With the immense popularity of Hollywood blockbuster movies that are sweeping the globe, it is not surprising to see businesses attempting to attract and turn the massive fandoms into their own customer base by borrowing some of the well-liked characters, scenes and elements surrounding such movies. However, one must not lose sight of the fact that every original film comes with various intellectual property (“IP”) rights that can be protected not only nationally but also worldwide, and steep consequences may follow if businesses use the IP without authorization from the legitimate rights holder.
Case Update – the 9 ¾ Cafe Case
On 8 August 2023, the High Court of Hong Kong (the “High Court”) in HCIP 67/2019 found that a local Harry Potter-themed café infringed the copyright and trademarks of Warner Bros. Entertainment Inc. (“Warner Bros”), the entertainment giant who owns the copyright to the renowned Harry Potter film series including the characters, names and related indicia within, and all Harry Potter-related trademarks in Hong Kong. The High Court has yet to hand down a written judgment or decision for the ruling, but the case has received wide media attention and coverage in Hong Kong.
The dispute revolved around a local Harry Potter-themed café named “9 ¾ Cafe”. The interior of the restaurant is marked by half-disappearing trolley and owl cage, resembling the famous 9 ¾ platform in the Harry Potter movies, and decorated with lookalike movie props such as the sorting hat. The restaurant also sells food and drinks with names such as “海格” (Hagrid) and “魁地奇” (Quidditch) (both of which are registered trademarks of Warner Bros) on the menu.
According to local media reports, the plaintiff, Warner Bros, filed an action with the High Court in 2019 against the defendants D.K.A.J. Limited and its four directors, who operate the 9 ¾ Cafe. Warner Bros’s claims were succinctly for passing off, trademark infringement and copyright infringement. In allowing all three claims of Warner Bros, the High Court recognized that Harry Potter is a world-famous movie franchise, and found that the use of the names, elements and graphics etc. taken from the movies causes confusion to the public that the café is authorized or endorsed by Warner Bros. Given the café has never obtained licence or consent from Warner Bros to use its trademarks and copyright works, the High Court ruled that the defendants acted in bad faith in using the trademarked properties and copyright of Warner Bros without authorization.

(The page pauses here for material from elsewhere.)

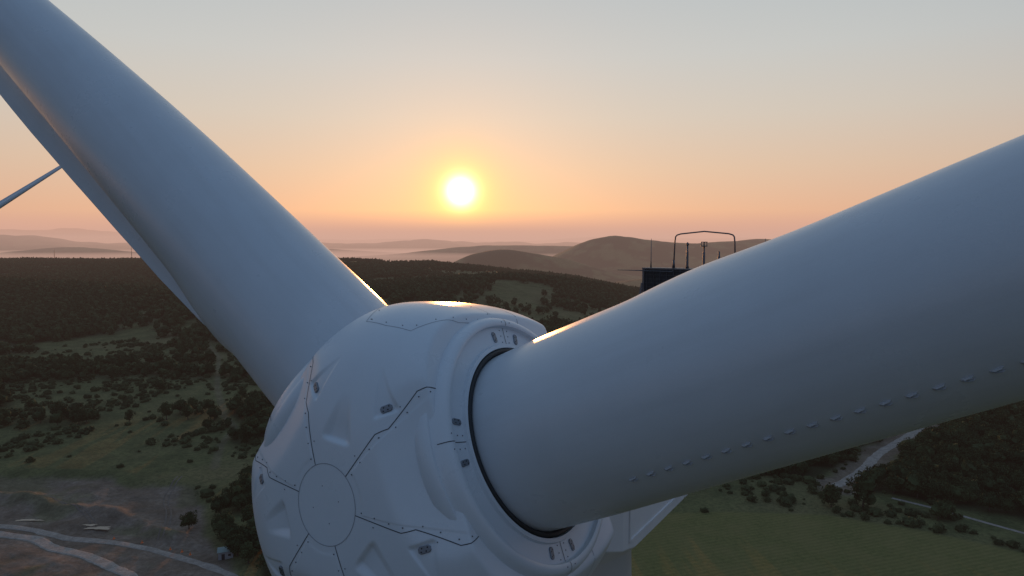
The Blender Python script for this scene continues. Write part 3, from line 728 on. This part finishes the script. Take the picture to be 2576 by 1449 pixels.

In that context, the High Court granted an injunction ordering the defendants to immediately cease use of the copyright or trademarked properties of Warner Bros, including the names of the characters and places in the café’s name, decorations and menu etc. Further, Warner Bros was entitled to an account of profits, and the café’s registered trademark which consists of the name “9 ¾ cafe” is liable to be revoked.
Discussion
As one would note from the 9 ¾ Cafe case, there are different kinds of IP that come with an original film. Considerations must therefore be given to the different IPs when taking inspiration from movies, dramas and animations: –
- Copyright – Copyright protects expressions not ideas. Taking up of an idea or concept from a movie does not of itself infringe copyright, however, if elements from it are replicated or if there is substantial copying, such acts would potentially be liable for copyright infringement.
- Trademark – Often times, names, logos or even characters of the movies are registered as trademarks. The unauthorized use of names and logos registered as a trademark in Hong Kong, or something confusingly similar to that may constitute an act of trademark infringement.
- Rights under the common law action of passing off – Passing off is a common law action for the protection of goodwill of a trade or business. Even if the names or logos are not registered in Hong Kong, unauthorised use would still risk liability for a passing off claim if it harms or causes damage to the goodwill of the rights owner.
Where a party succeeds in claims for copyright infringement, trademark infringement and/or passing off, several remedies and reliefs will be opened to it, including but not limited to economic compensation such as damages or alternatively an account of profits, and an injunction prohibiting the infringing party from registering or using the relevant trademarks (including any variations or confusingly similar marks), and restraining the reproduction or display of the relevant copyright works (as a whole or any substantial part of it) in any material form.
It is not the first time Warner Bros took action against unauthorized Harry Potter-themed restaurants to protect its IP rights internationally. The High Court’s decision reinforces the idea that while freedom of expression and fair trade practices should not be stifled, it is important to respect IP rights and not to free-ride on the coattails of and profit from the success and reputation of others. This case serves as a helpful reminder of the key issues and legal principles surrounding themed restaurants and the implications for IP infringement on the part of the restaurants’ owners. We are eagerly awaiting the written judgment to gain more insight into the arguments and legal analysis leading to the decision.